Uma das motivações para o pedido, afirmam as famílias, é o fato de que elas trabalhavam com a agricultura na região, por isso, havia algumas plantações, como as de maracujá e abóbora, que já estavam próximas da colheita. Assim, seria possível colher e vender a produção, “gerando renda para quem futuramente vai ter que sair de lá com uma mão na frente e outra atrás”.

“Agora o caminhão chega e passa por cima de tudo”, lamentam as famílias, que afirmam ter contribuído para mudar a economia da região, vendendo maracujás para uma fábrica de Boa Esperança, e outros produtos agrícolas para moradores e estabelecimentos comerciais da localidade. 

O sentimento, afirmam, é de “impotência”. “Foi uma desumanidade. O que fazer agora? A quem recorrer, se a terra é devoluta? A gente não está enxergando Justiça, não está enxergando lei”, protestam, referindo-se ao fato de que a Suzano foi condenada em 2021 por grilagem das terras quando ainda era chamada de Aracruz Celulose. Depois passou a se chamar Fibria e, na atualidade, Suzano Papel e Celulose.
O terreno em questão fica em uma área rural às margens da rodovia ES 010, no quilômetro 258, e o acampamento foi montado em 2019, sem a participação inicial de organizações representativas dos movimentos de luta por reforma agrária. Com o tempo, famílias acampadas foram se desenvolvendo como pequenas produtoras rurais. O processo relativo à ocupação do terreno tramitava na Justiça Federal, devido à possibilidade de haver quilombolas entre os acampados. A defesa dos acampados, que é realizada por uma advogada particular, alega também que a área que a Suzano pleiteia que seja reintegrada ao seu patrimônio, está entre os imóveis do processo de grilagem de terras no qual foi condenada.
Foto Leitor

O Ministério Público Federal (MPF) entrou com uma ação em 2013 no Tribunal Regional Federal da 2ª Região (processo 0000693-61.2013.4.02.5003), pedindo a anulação da titulação de 30 imóveis, localizados em Conceição da Barra e São Mateus, concedidos pelo Estado à Suzano nos anos 1970. Parte dessas áreas se sobrepõem aos territórios quilombolas do Sapê do Norte. O MPF também solicitou a suspensão de qualquer financiamento direto do Banco Nacional de Desenvolvimento Econômico e Social (BNDES) à papeleira.

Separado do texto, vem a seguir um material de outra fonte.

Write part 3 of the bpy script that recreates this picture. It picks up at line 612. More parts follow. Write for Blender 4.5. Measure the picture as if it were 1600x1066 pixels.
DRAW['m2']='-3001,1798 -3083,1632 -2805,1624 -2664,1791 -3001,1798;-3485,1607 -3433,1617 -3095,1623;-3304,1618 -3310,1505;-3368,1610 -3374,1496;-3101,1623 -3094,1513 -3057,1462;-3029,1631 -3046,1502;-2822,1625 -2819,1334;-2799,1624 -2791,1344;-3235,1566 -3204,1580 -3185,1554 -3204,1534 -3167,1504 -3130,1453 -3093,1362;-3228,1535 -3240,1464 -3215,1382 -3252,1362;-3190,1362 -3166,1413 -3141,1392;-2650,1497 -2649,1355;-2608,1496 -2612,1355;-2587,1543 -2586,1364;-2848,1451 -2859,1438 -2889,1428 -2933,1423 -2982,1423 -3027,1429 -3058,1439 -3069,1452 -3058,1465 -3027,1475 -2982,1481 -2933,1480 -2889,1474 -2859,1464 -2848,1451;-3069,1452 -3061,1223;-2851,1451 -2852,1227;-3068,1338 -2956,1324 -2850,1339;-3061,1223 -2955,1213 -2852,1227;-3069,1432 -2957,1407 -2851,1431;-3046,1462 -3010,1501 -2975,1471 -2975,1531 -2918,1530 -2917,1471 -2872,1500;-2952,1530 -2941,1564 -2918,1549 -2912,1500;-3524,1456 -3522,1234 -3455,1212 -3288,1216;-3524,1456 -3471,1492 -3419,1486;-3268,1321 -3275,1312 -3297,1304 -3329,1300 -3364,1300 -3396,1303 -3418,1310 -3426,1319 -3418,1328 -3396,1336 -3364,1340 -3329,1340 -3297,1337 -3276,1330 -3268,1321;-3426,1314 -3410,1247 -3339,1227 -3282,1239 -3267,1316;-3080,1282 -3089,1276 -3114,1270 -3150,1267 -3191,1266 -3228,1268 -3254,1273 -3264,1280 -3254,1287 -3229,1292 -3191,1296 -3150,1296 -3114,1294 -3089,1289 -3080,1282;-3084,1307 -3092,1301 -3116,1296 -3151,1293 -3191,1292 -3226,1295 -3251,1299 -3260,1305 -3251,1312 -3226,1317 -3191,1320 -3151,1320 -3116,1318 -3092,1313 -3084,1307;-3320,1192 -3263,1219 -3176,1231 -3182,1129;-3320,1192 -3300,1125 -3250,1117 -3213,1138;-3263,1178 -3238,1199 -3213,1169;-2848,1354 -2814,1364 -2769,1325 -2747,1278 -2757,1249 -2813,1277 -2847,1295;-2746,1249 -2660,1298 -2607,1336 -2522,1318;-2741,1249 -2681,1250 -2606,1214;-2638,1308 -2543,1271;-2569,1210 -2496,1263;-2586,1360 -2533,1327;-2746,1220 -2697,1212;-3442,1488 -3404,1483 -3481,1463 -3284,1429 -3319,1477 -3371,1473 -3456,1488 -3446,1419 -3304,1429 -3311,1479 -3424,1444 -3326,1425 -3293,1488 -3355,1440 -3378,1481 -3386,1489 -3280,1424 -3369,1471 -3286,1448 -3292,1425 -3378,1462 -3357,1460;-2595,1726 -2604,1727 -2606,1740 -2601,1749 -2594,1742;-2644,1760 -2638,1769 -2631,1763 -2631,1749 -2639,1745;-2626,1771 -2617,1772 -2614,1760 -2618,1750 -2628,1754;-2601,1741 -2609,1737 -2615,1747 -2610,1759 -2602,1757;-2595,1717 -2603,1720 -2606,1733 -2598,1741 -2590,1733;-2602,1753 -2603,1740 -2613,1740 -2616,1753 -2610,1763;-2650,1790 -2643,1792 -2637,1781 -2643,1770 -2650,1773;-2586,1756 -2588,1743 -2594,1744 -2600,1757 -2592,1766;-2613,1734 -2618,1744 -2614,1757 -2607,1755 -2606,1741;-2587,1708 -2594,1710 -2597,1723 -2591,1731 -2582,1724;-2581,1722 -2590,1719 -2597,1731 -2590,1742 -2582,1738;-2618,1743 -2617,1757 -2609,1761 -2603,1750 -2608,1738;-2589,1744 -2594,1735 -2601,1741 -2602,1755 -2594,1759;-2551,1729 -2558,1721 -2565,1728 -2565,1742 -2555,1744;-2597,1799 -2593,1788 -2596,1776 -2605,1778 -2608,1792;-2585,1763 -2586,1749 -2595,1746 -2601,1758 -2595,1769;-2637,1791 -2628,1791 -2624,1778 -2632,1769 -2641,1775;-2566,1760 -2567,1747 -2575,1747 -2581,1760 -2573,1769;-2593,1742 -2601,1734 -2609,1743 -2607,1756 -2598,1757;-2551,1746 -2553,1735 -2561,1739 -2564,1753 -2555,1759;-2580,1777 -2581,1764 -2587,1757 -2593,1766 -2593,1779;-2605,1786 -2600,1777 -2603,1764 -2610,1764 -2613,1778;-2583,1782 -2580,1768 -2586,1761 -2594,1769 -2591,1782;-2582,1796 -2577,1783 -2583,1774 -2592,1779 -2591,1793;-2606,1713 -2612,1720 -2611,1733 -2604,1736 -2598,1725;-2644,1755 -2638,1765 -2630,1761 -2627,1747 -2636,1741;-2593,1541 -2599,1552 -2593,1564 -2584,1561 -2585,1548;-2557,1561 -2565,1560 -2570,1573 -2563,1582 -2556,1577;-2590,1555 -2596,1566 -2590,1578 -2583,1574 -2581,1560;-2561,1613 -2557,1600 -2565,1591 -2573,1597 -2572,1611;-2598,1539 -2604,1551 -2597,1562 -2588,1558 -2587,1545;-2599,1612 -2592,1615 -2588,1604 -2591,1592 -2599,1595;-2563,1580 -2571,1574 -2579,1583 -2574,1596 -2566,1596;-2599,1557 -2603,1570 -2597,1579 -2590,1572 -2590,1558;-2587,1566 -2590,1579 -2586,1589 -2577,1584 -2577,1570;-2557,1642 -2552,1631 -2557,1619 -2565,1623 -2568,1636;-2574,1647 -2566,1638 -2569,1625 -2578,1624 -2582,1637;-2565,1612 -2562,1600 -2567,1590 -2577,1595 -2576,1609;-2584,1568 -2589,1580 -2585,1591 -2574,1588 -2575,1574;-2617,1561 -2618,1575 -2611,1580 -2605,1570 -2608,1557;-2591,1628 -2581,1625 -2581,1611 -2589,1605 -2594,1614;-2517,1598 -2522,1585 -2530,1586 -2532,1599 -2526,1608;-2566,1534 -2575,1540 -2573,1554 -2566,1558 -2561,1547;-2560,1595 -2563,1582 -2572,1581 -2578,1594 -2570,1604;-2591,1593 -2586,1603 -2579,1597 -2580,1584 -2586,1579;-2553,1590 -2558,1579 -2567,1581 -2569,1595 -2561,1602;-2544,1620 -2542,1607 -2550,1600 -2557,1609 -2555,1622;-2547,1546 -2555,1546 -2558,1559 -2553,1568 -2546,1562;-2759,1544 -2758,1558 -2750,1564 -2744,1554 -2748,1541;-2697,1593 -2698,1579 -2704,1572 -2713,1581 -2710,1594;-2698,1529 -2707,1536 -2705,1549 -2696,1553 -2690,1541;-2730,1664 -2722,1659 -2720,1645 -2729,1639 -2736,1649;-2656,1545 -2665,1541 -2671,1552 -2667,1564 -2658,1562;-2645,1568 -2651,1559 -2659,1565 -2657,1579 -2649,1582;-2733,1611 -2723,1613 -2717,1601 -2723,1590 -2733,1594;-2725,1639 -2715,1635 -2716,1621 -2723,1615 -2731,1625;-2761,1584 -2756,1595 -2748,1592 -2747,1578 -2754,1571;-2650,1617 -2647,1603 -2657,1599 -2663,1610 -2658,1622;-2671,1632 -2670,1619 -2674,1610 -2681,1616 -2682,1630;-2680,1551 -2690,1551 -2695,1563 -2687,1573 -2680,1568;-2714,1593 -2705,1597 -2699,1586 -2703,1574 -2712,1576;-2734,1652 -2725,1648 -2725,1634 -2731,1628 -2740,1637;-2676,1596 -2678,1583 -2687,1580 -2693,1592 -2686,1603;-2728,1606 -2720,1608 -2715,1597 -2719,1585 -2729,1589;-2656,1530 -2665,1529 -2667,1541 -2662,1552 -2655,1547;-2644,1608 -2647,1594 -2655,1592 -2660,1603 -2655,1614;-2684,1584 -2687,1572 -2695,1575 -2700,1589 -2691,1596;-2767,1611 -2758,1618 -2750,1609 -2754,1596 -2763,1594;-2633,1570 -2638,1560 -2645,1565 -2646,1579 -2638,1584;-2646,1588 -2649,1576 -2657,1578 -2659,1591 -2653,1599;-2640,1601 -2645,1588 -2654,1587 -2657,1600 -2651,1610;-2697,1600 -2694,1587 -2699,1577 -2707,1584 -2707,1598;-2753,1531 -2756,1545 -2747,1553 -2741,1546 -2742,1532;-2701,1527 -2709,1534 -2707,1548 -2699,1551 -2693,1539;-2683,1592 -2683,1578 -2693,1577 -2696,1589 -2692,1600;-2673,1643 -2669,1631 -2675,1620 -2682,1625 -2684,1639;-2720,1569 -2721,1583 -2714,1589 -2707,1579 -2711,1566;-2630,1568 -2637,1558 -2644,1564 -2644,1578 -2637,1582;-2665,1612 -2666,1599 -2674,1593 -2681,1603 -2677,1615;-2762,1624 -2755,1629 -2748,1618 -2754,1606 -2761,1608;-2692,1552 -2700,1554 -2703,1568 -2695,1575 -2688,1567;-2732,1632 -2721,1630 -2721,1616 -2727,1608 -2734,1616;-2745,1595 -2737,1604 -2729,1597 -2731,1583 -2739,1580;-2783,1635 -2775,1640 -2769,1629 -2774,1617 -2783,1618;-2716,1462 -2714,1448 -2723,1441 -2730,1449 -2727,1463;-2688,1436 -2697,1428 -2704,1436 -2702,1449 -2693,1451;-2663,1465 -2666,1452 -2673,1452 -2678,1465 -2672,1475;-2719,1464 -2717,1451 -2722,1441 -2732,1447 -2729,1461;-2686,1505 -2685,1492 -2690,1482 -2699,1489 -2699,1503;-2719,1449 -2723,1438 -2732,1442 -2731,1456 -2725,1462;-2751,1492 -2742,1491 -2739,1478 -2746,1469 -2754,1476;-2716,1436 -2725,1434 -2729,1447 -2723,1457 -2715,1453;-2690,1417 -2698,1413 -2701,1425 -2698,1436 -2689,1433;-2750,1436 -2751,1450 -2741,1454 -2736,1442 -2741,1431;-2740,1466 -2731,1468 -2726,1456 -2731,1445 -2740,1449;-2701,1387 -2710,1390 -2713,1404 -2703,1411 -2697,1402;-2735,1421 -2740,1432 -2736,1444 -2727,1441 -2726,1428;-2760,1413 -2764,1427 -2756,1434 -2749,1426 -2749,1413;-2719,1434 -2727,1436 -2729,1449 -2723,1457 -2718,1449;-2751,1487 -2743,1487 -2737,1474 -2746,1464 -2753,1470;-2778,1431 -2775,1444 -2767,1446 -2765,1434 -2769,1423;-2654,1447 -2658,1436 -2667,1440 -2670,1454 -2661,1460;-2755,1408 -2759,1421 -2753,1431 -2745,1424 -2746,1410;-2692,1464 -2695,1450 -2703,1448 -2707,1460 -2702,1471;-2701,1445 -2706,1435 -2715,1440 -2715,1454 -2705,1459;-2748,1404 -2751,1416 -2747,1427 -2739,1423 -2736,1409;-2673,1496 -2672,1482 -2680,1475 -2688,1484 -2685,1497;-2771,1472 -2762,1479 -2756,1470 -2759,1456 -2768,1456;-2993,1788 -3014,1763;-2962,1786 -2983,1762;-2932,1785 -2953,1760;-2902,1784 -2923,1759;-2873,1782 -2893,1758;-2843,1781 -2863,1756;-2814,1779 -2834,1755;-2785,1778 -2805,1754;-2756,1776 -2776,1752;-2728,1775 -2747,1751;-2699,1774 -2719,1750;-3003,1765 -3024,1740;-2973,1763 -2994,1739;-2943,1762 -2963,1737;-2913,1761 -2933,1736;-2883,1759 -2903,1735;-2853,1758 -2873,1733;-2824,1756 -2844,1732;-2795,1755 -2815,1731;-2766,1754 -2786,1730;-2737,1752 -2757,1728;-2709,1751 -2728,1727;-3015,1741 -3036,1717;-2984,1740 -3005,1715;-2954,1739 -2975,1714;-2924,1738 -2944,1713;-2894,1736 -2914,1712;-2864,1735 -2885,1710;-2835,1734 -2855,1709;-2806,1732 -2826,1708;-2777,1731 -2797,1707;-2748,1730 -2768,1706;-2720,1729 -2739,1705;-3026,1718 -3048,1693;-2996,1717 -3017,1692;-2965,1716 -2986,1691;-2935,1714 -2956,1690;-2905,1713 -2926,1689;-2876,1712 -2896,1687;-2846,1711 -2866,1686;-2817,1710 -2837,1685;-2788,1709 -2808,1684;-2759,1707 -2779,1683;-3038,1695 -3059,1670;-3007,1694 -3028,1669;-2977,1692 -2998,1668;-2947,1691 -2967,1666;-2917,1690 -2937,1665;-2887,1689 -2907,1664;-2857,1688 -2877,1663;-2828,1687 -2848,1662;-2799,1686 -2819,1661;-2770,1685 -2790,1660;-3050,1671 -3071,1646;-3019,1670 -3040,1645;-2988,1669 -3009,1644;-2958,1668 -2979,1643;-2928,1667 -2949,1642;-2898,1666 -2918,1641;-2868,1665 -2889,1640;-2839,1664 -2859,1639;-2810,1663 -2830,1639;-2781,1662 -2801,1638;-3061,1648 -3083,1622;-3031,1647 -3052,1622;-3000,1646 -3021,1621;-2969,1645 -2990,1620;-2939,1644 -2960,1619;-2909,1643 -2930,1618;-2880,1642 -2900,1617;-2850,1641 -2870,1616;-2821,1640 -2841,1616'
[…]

Fraudes nas titulações foram descobertas pela Comissão Parlamentar de Inquérito (CPI) da Aracruz, criada em 2002 pela Assembleia Legislativa. Na época, foi constatada a existência de um acordo entre a Aracruz Celulose e vários funcionários para que estes requeressem a legitimação da posse de terras públicas estaduais, nos anos 70, a fim de transferi-las à empresa. Uma primeira decisão judicial condenando a papeleira foi proferida em outubro de 2021, quando o juiz determinou a suspensão dos títulos de propriedade fornecidos pelo Governo do Estado à então Fibria. O processo ainda tramita no Poder Judiciário.

O Instituto Nacional de Colonização e Reforma Agrária (Incra) esteve na ocupação da comunidade de Bom Jesus no fim de 2023, mas manifestou-se dizendo que não havia ali remanescentes de territórios quilombolas. A ação, então, retornou à esfera estadual, apesar de a defesa dos ocupantes continuar alegando que a tramitação deveria continuar no âmbito federal, tendo em vista a ação contra a titulação das terras pela Suzano.
A primeira decisão pela reintegração de posse após o retorno do processo para o TJES (processo 5000070-48.2024.8.08.0015) foi emitida no último dia 18 de março. No dia 2 abril, um pedido de reconsideração foi rejeitado. No dia 13 de maio, a Justiça ratificou a necessidade de cumprimento e deu prazo de 15 dias para a desocupação. E, mais uma vez, o pedido de reintegração de posse da Suzano foi acatado nessa quinta-feira. Entretanto, a primeira reunião preparatória ocorreu apenas nessa terça.
“(…) em que pese as alegações da requerida da existência de ação civil pública movida pelo Ministério Público Federal em face dos autores desta, oportuno ressaltar que não há notícias de cancelamento do direito de propriedade da empresa autora, e que, ainda se assim fosse, o presente feito trata-se de matéria possessória, instituto diverso da propriedade” escreveu o juiz Antonio Moreira Fernandes na sentença, alegando ainda que foi feito um plano para resguardar os direitos das pessoas em vulnerabilidade presentes na ocupação.